Welfare

Carcere, Vallanzasca: “Sono stanco, non ho più voglia di lottare”

Il bel Renè è in prigione da 32 anni e da 4 chiede invano il trasferimento da Voghera a Milano. Questo il suo commento alla decisione di concedere permessi premio a Giovanni Brusca

di Redazione

”Sono esausto e non ho piu’ voglia di lottare, ma non perdo la speranza, che e’ l’ unico conforto rimastomi, ne’ la voglia di poter esprimere il mio sdegno di fronte a certe cose”. Cosi’ Renato Vallanzasca, che sta scontando quattro ergastoli per altrettanti omicidi, commenta la decisione del Tribunale di sorveglianza di concedere permessi premio a Giovanni Brusca, ex boss della mafia ed oggi collaboratore di giustizia. Vallanzasca parla della decisione adottata per Brusca in una lettera inviata al giornalista Mario Campanella, che l’ ha resa nota.

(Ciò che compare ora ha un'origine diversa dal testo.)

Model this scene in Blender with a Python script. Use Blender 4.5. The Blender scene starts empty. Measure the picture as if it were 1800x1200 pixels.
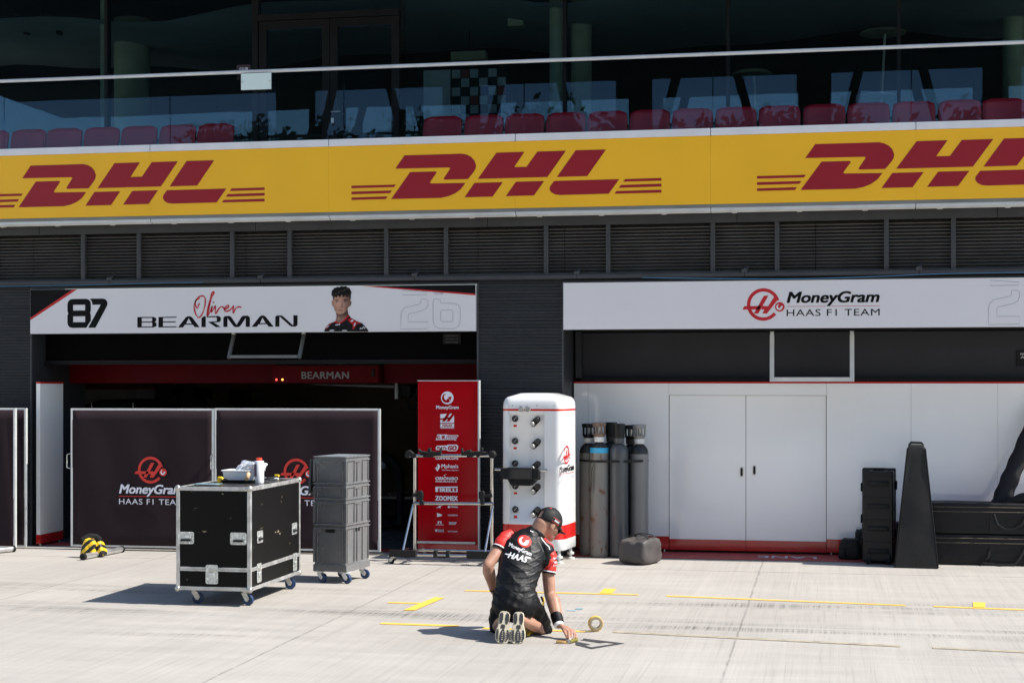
import bpy, bmesh, math, random
from mathutils import Vector, Matrix, Euler
from mathutils.bvhtree import BVHTree
R = math.radians
random.seed(7)
SC = bpy.context.scene
COL = SC.collection

# ------------------------------------------------------------------ camera, sky, sun, exposure
FPX, CAMH, YAW = 2850.0, 2.16, math.atan(550 / 2850)
CY, SY = math.cos(YAW), math.sin(YAW)
cam = bpy.data.cameras.new('camera')
cam.sensor_width = 36
cam.lens = 36 * FPX / 1800
cam.shift_y = 72 / 1800
cam.clip_start, cam.clip_end = 0.1, 2000
cam_o = bpy.data.objects.new('camera', cam)
COL.objects.link(cam_o)
cam_o.location = (0, 0, CAMH)
cam_o.rotation_euler = (R(90), 0, YAW)
SC.camera = cam_o

SUN_EL, SUN_AZ = R(49), R(92.8)      # azimuth clockwise from +Y
world = bpy.data.worlds.new("World")
SC.world = world
world.use_nodes = True
wn = world.node_tree
sky = wn.nodes.new('ShaderNodeTexSky')
sky.sky_type = 'NISHITA'
sky.sun_disc = False
sky.sun_elevation = SUN_EL
sky.sun_rotation = SUN_AZ
sky.air_density = 1.0; sky.dust_density = 0.4; sky.ozone_density = 1.0
wn.links.new(sky.outputs[0], wn.nodes['Background'].inputs[0])
wn.nodes['Background'].inputs[1].default_value = 0.125
sun = bpy.data.lights.new('sun', 'SUN')
sun.energy = 5.0
sun.angle = R(0.53)
sun.color = (1.0, 0.955, 0.89)
sun_o = bpy.data.objects.new('sun', sun)
COL.objects.link(sun_o)
sd = Vector((math.sin(SUN_AZ) * math.cos(SUN_EL), math.cos(SUN_AZ) * math.cos(SUN_EL), math.sin(SUN_EL)))
sun_o.rotation_euler = sd.to_track_quat('Z', 'Y').to_euler()
sun_o.location = sd * 60
SC.view_settings.view_transform = 'Standard'
SC.view_settings.look = 'None'
SC.view_settings.exposure = 0.65
SC.view_settings.gamma = 1
SC.cycles.max_bounces = 10
SC.cycles.transparent_max_bounces = 16

# ------------------------------------------------------------------ measuring helpers
def X_(px, Y):
    t = (px - 900) / FPX
    return Y * (t * CY - SY) / (CY + t * SY)
def at(px, py, Y):                      # point of the plane y = Y seen at a photo position
    x = X_(px, Y)
    return Vector((x, Y, CAMH + (672 - py) * (-x * SY + Y * CY) / FPX))
def cp(px, py, zc):                     # point at a depth zc along the view
    xc = (px - 900) / FPX * zc
    return Vector((xc * CY - zc * SY, zc * CY + xc * SY, CAMH + (672 - py) * zc / FPX))
def gp(px, py):                         # ground point
    return cp(px, py, FPX * CAMH / (py - 672))
CR = Vector((CY, SY, 0)); CF = Vector((-SY, CY, 0)); UP = Vector((0, 0, 1))

# ------------------------------------------------------------------ materials
def newmat(name):
    m = bpy.data.materials.new(name); m.use_nodes = True
    return m, m.node_tree, m.node_tree.nodes['Principled BSDF']
def mat(name, rgb, rough=.5, metal=0., var=.12, scale=6., bump=0., bscale=60., coat=0., spec=None, stretch=(1, 1, 1), emit=None):
    m, t, p = newmat(name)
    p.inputs['Roughness'].default_value = rough
    p.inputs['Metallic'].default_value = metal
    if coat: p.inputs['Coat Weight'].default_value = coat; p.inputs['Coat Roughness'].default_value = .05
    if spec is not None: p.inputs['Specular IOR Level'].default_value = spec
    if emit: p.inputs['Emission Color'].default_value = (*rgb, 1); p.inputs['Emission Strength'].default_value = emit
    tc = t.nodes.new('ShaderNodeTexCoord')
    mp = t.nodes.new('ShaderNodeMapping'); mp.inputs['Scale'].default_value = stretch
    t.links.new(tc.outputs['Object'], mp.inputs[0])
    n = t.nodes.new('ShaderNodeTexNoise'); n.inputs['Scale'].default_value = scale; n.inputs['Detail'].default_value = 6
    t.links.new(mp.outputs[0], n.inputs['Vector'])
    mr = t.nodes.new('ShaderNodeMapRange')
    mr.inputs['From Min'].default_value = .3; mr.inputs['From Max'].default_value = .7
    mr.inputs['To Min'].default_value = 1 - var; mr.inputs['To Max'].default_value = 1 + var
    t.links.new(n.outputs[0], mr.inputs[0])
    mx = t.nodes.new('ShaderNodeVectorMath'); mx.operation = 'SCALE'
    mx.inputs[0].default_value = rgb
    t.links.new(mr.outputs[0], mx.inputs['Scale'])
    t.links.new(mx.outputs[0], p.inputs['Base Color'])
    r2 = t.nodes.new('ShaderNodeMapRange')
    r2.inputs['From Min'].default_value = .3; r2.inputs['From Max'].default_value = .7
    r2.inputs['To Min'].default_value = max(.02, rough * (1 - var)); r2.inputs['To Max'].default_value = min(1, rough * (1 + var))
    t.links.new(n.outputs[0], r2.inputs[0]); t.links.new(r2.outputs[0], p.inputs['Roughness'])
    if bump:
        n2 = t.nodes.new('ShaderNodeTexNoise'); n2.inputs['Scale'].default_value = bscale; n2.inputs['Detail'].default_value = 4
        t.links.new(mp.outputs[0], n2.inputs['Vector'])
        b = t.nodes.new('ShaderNodeBump'); b.inputs['Strength'].default_value = bump; b.inputs['Distance'].default_value = .01
        t.links.new(n2.outputs[0], b.inputs['Height']); t.links.new(b.outputs[0], p.inputs['Normal'])
    return m
def glass_mat(name, tint, ior=1.5, rough=.0, refl=(.50, .74, 1.0), wav=.02):
    m = bpy.data.materials.new(name); m.use_nodes = True; t = m.node_tree; t.nodes.clear()
    o = t.nodes.new('ShaderNodeOutputMaterial'); mix = t.nodes.new('ShaderNodeMixShader')
    tr = t.nodes.new('ShaderNodeBsdfTransparent'); tr.inputs[0].default_value = (*tint, 1)
    gl = t.nodes.new('ShaderNodeBsdfGlossy'); gl.inputs['Roughness'].default_value = rough; gl.inputs[0].default_value = (*refl, 1)
    tc = t.nodes.new('ShaderNodeTexCoord'); n = t.nodes.new('ShaderNodeTexNoise'); n.inputs['Scale'].default_value = .9
    b = t.nodes.new('ShaderNodeBump'); b.inputs['Strength'].default_value = wav; b.inputs['Distance'].default_value = .02
    t.links.new(tc.outputs['Object'], n.inputs['Vector']); t.links.new(n.outputs[0], b.inputs['Height']); t.links.new(b.outputs[0], gl.inputs['Normal'])
    fr = t.nodes.new('ShaderNodeFresnel'); fr.inputs[0].default_value = ior
    t.links.new(fr.outputs[0], mix.inputs[0]); t.links.new(tr.outputs[0], mix.inputs[1]); t.links.new(gl.outputs[0], mix.inputs[2])
    t.links.new(mix.outputs[0], o.inputs[0])
    return m
def spots_mat(name, base, spot, rough=.6, scale=9., thr=.62, metal=0., stretch=(1, 1, 1), soft=.06, spec=.5):
    """base colour with wear or rust patches of another colour"""
    m, t, p = newmat(name)
    p.inputs['Roughness'].default_value = rough; p.inputs['Metallic'].default_value = metal; p.inputs['Specular IOR Level'].default_value = spec
    tc = t.nodes.new('ShaderNodeTexCoord'); mp = t.nodes.new('ShaderNodeMapping'); mp.inputs['Scale'].default_value = stretch
    t.links.new(tc.outputs['Object'], mp.inputs[0])
    n = t.nodes.new('ShaderNodeTexNoise'); n.inputs['Scale'].default_value = scale; n.inputs['Detail'].default_value = 8; n.inputs['Roughness'].default_value = .65
    t.links.new(mp.outputs[0], n.inputs['Vector'])
    cr = t.nodes.new('ShaderNodeMapRange'); cr.inputs['From Min'].default_value = thr; cr.inputs['From Max'].default_value = thr + soft
    t.links.new(n.outputs[0], cr.inputs[0])
    n2 = t.nodes.new('ShaderNodeTexNoise'); n2.inputs['Scale'].default_value = 3.5; n2.inputs['Detail'].default_value = 8
    t.links.new(mp.outputs[0], n2.inputs['Vector'])
    m1 = t.nodes.new('ShaderNodeMix'); m1.data_type = 'RGBA'
    m1.inputs[6].default_value = (*[c * .75 for c in base], 1); m1.inputs[7].default_value = (*[c * 1.25 for c in base], 1)
    t.links.new(n2.outputs[0], m1.inputs[0])
    m2 = t.nodes.new('ShaderNodeMix'); m2.data_type = 'RGBA'; m2.inputs[7].default_value = (*spot, 1)
    t.links.new(cr.outputs[0], m2.inputs[0]); t.links.new(m1.outputs[2], m2.inputs[6]); t.links.new(m2.outputs[2], p.inputs['Base Color'])
    return m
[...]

Campanella sta intervistando Vallanzasca insieme alla psicoterapeuta Maria Rita Parsi, nell’ ambito di un progetto editoriale educativo sul ”male che educa il bene”. ”Cerco una logica per tante cose – aggiunge Vallanzasca nella lettera -. Io e Graziano Mesina siamo rinchiusi nel carcere di Voghera da una vita, mentre altri come il signor Brusca, che a differenza nostra si sono ‘pentiti’, anche se hanno ucciso bambini meritano addirittura i permessi premio. Ho accettato di pagare per rispetto delle persone cui ho fatto del male e non ho mai chiesto permessi: ho solo chiesto, inutilmente, di essere trasferito a Milano per curare i disturbi odontoiatrici di cui soffro e rivedere mia madre, che ha 87 anni e che non incontro dal 2001. Chi si ‘pente’ dopo avere ucciso bambini di 12 anni puo’ addirittura uscire dal carcere e penso che questo sia un problema da affrontare in Italia”. ”Non sono in carcere per avere ucciso delle mosche – scrive Vallanzasca a Campanella – ma persone e di questo sono consapevole. Ma so anche che 32 dei miei 54 anni li ho trascorsi in galera e che e’ inumano non concedere ad una persona il diritto di curarsi e di vedere la propria madre senza che questo comporti un giorno di sconto della pena”.